With teaching as with baking, sometimes you should follow steps in a very particular order. If you don’t do this, and then that, and then the other, you don’t get the best results.
Two researchers in Germany wanted to know if, and when, and how, students should study incorrect answers.
To explore this question, they worked with 5th graders learning about fractions. Specifically, they taught a lesson about comparing fractions with different denominators.
(When studying this topic, students can’t rely on their instincts about whole numbers. For that reason, it’s a good subject to understand how students update conceptual models.)
They followed three different recipes.
One group of 5th graders saw only correct answers.
A second group saw both correct and incorrect answers.
A third group saw correct and incorrect answers, and were specifically instructed to compare correct and incorrect ones.
Which recipe produced the best results?
The Judges Have Made Their Decision
As the researchers predicted, the third group learned the most.

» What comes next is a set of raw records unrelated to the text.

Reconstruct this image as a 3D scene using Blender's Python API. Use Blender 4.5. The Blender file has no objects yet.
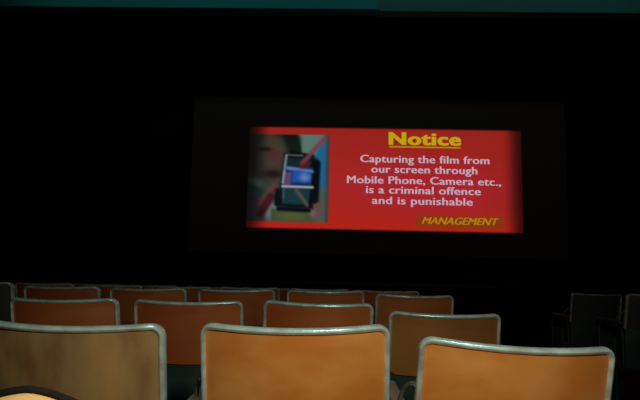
import bpy, bmesh, math, random
from mathutils import Vector, Matrix
random.seed(7)
C = bpy.context.scene
COL = C.collection
PI = math.pi

# ------------------------------------------------------------------ camera
EYE = 1.165
cam_d = bpy.data.cameras.new('camera')
cam_d.sensor_width = 36
cam_d.lens = 512 / 640 * 36
cam_d.clip_start = 0.02
cam = bpy.data.objects.new('camera', cam_d)
COL.objects.link(cam)
YAW, PITCH, ROLL = math.radians(1.6), math.radians(7.0), math.radians(1.3)
cam.matrix_world = (Matrix.Translation((0, 0, EYE)) @ Matrix.Rotation(YAW, 4, 'Z')
                    @ Matrix.Rotation(PI / 2 + PITCH, 4, 'X') @ Matrix.Rotation(ROLL, 4, 'Z'))
C.camera = cam

# ------------------------------------------------------------------ world, light, exposure
w = bpy.data.worlds.new('dark_hall')
C.world = w
w.use_nodes = True
w.node_tree.nodes['Background'].inputs[0].default_value = (0.3, 0.5, 0.6, 1)
w.node_tree.nodes['Background'].inputs[1].default_value = 0.0
C.view_settings.view_transform = 'Standard'
C.view_settings.look = 'None'
C.view_settings.exposure = 0
C.view_settings.gamma = 1
C.view_settings.use_curve_mapping = False


def light(name, kind, loc, target, energy, color, **kw):
    d = bpy.data.lights.new(name, kind)
    d.energy = energy
    d.color = color
    for k, v in kw.items():
        setattr(d, k, v)
    o = bpy.data.objects.new(name, d)
    COL.objects.link(o)
    o.location = loc
    o.rotation_euler = (Vector(target) - Vector(loc)).to_track_quat('-Z', 'Y').to_euler()
    return o


# warm lamp just above the photographer
light('warm_lamp_light', 'AREA', (0.14, 0.13, 1.50), (0.14, 1.3, 0.95), 11.8, (1.0, 0.88, 0.68),
      shape='DISK', size=0.10)
# cool house lamp in the ceiling over the first rows
light('cool_ceiling_light', 'AREA', (0.35, 1.05, 3.4), (0.1, 1.25, 1.0), 5.0, (0.50, 1.0, 0.90),
      shape='DISK', size=0.25, spread=math.radians(110))
# added strip light, out of view, to brighten the bulkhead
light('bulkhead_fill_light', 'AREA', (0.0, 7.7, 6.45), (0.0, 9.4, 6.15), 6.2, (0.6, 1.0, 0.97),
      shape='RECTANGLE', size=12.0, size_y=0.12, spread=math.radians(95))


# ------------------------------------------------------------------ materials
def mat(name, color, rough=0.6, metal=0.0, spec=0.5, emit=None, estr=1.0):
    m = bpy.data.materials.new(name)
    m.use_nodes = True
    b = m.node_tree.nodes['Principled BSDF']
    b.inputs['Base Color'].default_value = (*color, 1)
    b.inputs['Roughness'].default_value = rough
    b.inputs['Metallic'].default_value = metal
    b.inputs['Specular IOR Level'].default_value = spec
    if emit:
        b.inputs['Emission Color'].default_value = (*emit, 1)
        b.inputs['Emission Strength'].default_value = estr
    return m


def noisy(m, c1, c2, scale, stretch=(1, 1, 1), lo=0.35, hi=0.7, bump=0.0, third=None):
    nt = m.node_tree
    N, L = nt.nodes, nt.links
    b = N['Principled BSDF']
    tc = N.new('ShaderNodeTexCoord')
    mp = N.new('ShaderNodeMapping')
    mp.inputs['Scale'].default_value = stretch
    oi = N.new('ShaderNodeObjectInfo')
    add = N.new('ShaderNodeVectorMath'); add.operation = 'MULTIPLY_ADD'
    add.inputs[1].default_value = (1, 1, 1)
    sc = N.new('ShaderNodeMath'); sc.operation = 'MULTIPLY'; sc.inputs[1].default_value = 17.0
    L.new(oi.outputs['Random'], sc.inputs[0])
    L.new(tc.outputs['Object'], mp.inputs['Vector'])
    L.new(mp.outputs['Vector'], add.inputs[0])
    L.new(sc.outputs[0], add.inputs[2])
    nz = N.new('ShaderNodeTexNoise')
    nz.inputs['Scale'].default_value = scale
    nz.inputs['Detail'].default_value = 5
    L.new(add.outputs[0], nz.inputs['Vector'])
    cr = N.new('ShaderNodeValToRGB')
    cr.color_ramp.elements[0].position = lo
    cr.color_ramp.elements[0].color = (*c1, 1)
    cr.color_ramp.elements[1].position = hi
    cr.color_ramp.elements[1].color = (*c2, 1)
    if third:
        e = cr.color_ramp.elements.new((lo + hi) / 2)
        e.color = (*third, 1)
    L.new(nz.outputs['Fac'], cr.inputs['Fac'])
    L.new(cr.outputs['Color'], b.inputs['Base Color'])
    if bump:
        bp = N.new('ShaderNodeBump')
        bp.inputs['Strength'].default_value = bump
        bp.inputs['Distance'].default_value = 0.01
        L.new(nz.outputs['Fac'], bp.inputs['Height'])
        L.new(bp.outputs['Normal'], b.inputs['Normal'])
    return m


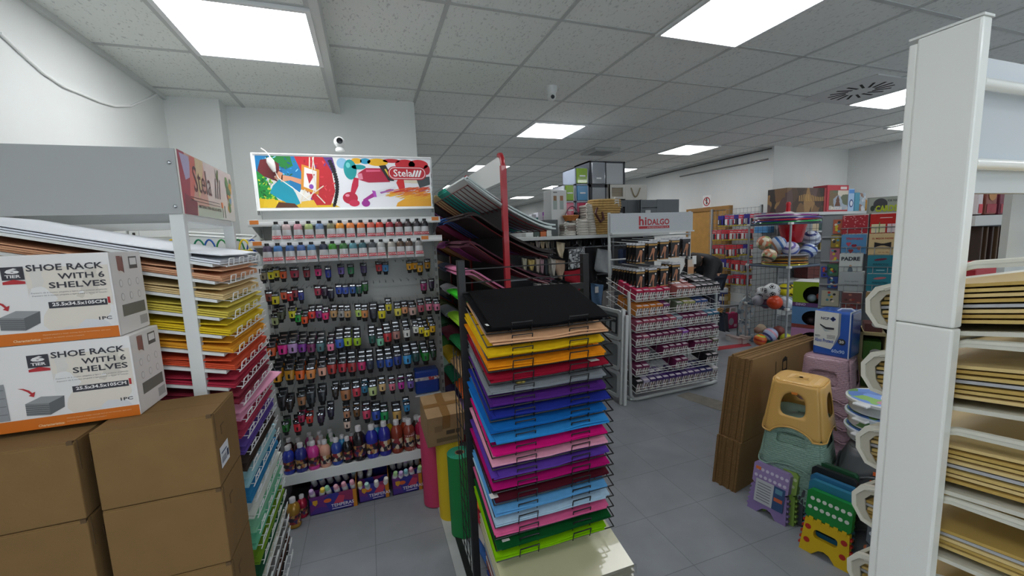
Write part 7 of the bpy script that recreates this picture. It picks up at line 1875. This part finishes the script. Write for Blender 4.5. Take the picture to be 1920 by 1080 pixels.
# round white tubs with printed lids
lidp = printmat('tub_lid_print', ['#5c84c8', '#6c94d4', '#5a8c3c', '#7cac4c', '#d8dcd8', '#b87c8c', '#4c74b8', '#6c9c48'], 16)
sidep = printmat('tub_side_print', ['#c8c8cc', '#d8d8d8', '#a86c90', '#d0d0d4', '#5c8c54', '#c4c8cc'], 22, stretch=(1, 1, .6))
for k in range(3):
    zb = .452 + .074 * k
    o = thing('round_tub', ('lowest', 'middle', 'top')[k] + ' round white tub' + (' with a blue and green printed lid' if k == 2 else ' with a pink and white side print') + ', on the grey stools', 'tub', (GC.x - .01, GC.y + .02, zb), 'round tubs in a stack')
    MB().lathe([(.095, 0), (.118, .006), (.124, .055)], mat('#c8ccce', .2, coat=.4), 32, caps=True).build('tub_body', o, local=True, smooth=40)
    MB().lathe([(.1215, .014), (.1245, .05)], sidep if k < 2 else mat('#b8bcbc', .3), 32, caps=False).build('side_print', o, local=True, smooth=40)
    MB().lathe([(.124, .052), (.136, .054), (.136, .066), (.128, .070)], mat('#d0d4d4', .2, coat=.4) if k == 2 else mat('#c4ccd4', .3), 32, caps=True).lathe([(.128, .070), (.0, .071)], lidp, 32, caps=False).build('lid', o, local=True, smooth=40)
    MB().box(-.165, -.130, -.03, .03, .054, .066, mat('#d8dada', .25)).build('lid_handle', o, local=True, bevel=.005)
MB()
p = PZ(1626, 893, .36); p = EYE + (p - EYE) * 1.0
o = thing('lime_potty', 'small lime green plastic potty beside the grey stools, half hidden by a white bin', 'potty', (GC.x - .17, GC.y - .17, .0))
MB().lathe([(.09, 0), (.08, .2), (.06, .29), (.075, .30), (.08, .32), (.05, .345)], mat('#9cb81c', .3), 24).build('potty_body', o, local=True, smooth=60)

# ---------------- bed pad pack on the pink stools
pc = Vector((PKC.x, PKC.y, .69)); vd = Vector((pc.x, pc.y, 0)).normalized()
pax = Matrix.Rotation(-.30, 3, 'Z') @ Vector((vd.y, -vd.x, 0)); pn_ = Vector((-pax.y, pax.x, 0))
front_o = pc - pn_ * .09
def PK(px, py):
    q = PN(px, py, front_o, pn_) - front_o; return q.dot(pax), q.z
uL, vT = PK(1527, 580); uR, _ = PK(1599, 590)
Mx = frame(Vector((front_o.x, front_o.y, 0)), pax, (0, 0, 1))
zb = .685; zt2 = .69 + vT
o = thing('bed_pad_pack', 'blue and white pack of twenty absorbent bed pads on the pink stools', 'pack', (pc.x, pc.y, zb))
blu = mat('#2e5cb4', .25, coat=.3); pw = mat('#d8dad4', .3, coat=.3)
MB(Mx).box(uL, uR, zb, zt2, -.17, 0, blu).build('pack_body', o, bevel=.014)
d = MB(Mx); I = Matrix(); w_ = uR - uL; h_ = zt2 - zb
d.poly([(uL + .006, zb + h_ * .2), (uL + w_ * .5, zb + h_ * .16), (uL + w_ * .56, zb + h_ * .24), (uL + w_ * .66, zb + h_ * .5), (uL + w_ * .66, zb + h_ * .97), (uL + .006, zb + h_ * .985)], pw, I, .0015)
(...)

That is: they made the most progress in updating their conceptual models.
In fact: the group prompted to compare right and wrong answers learned more than the group that saw only the right answers. AND they learned more than the group that saw (but were not prompted to compare) right and wrong answers.
In other words: the recipe is very specific. For this technique to work, students should first get both kinds of information, and second be instructed to compare them.
Important Context
I’ve held off on mentioning an important part of this research: it comes in the context of problem-based learning. Before these 5th graders got these three kinds of feedback, they first wrestled with some fraction problems on their own.
In fact, those problems had been specifically designed to go well beyond the students’ mathematical understanding.
The goal of this strategy: to make students curious about the real-world benefits of learning about fractions with different denominators in the first place.
If they want to know the answer, and can’t figure it out on their own, presumably they’ll be more curious about learning when they start seeing all those correct (and incorrect) answers.
As we’ve discussed before, debates about direct instruction and problem-based learning (or inquiry learning) often turn heated.
Advocates of both methods can point to successes in “their own” pedagogy, and failures in the “opposing” method.
My own inclination: teachers should focus the on relevant specifics.
In the link above, for example, one study shows that PBL helps 8th graders think about deep structures of ratio. And, another study shows that it doesn’t help 4th graders understand potential and kinetic energy.
These German researchers add another important twist: giving the right kind of instruction and feedback after the inquiry phase might also influence the lesson’s success.
Rather than conclude one method always works and the other never does, we should ask: which approach best helps my particular students learn this particular lesson? And: how can I execute that approach most effectively?
By keeping our focus narrow and specific, we can stay out of the heated debates that ask us to take sides.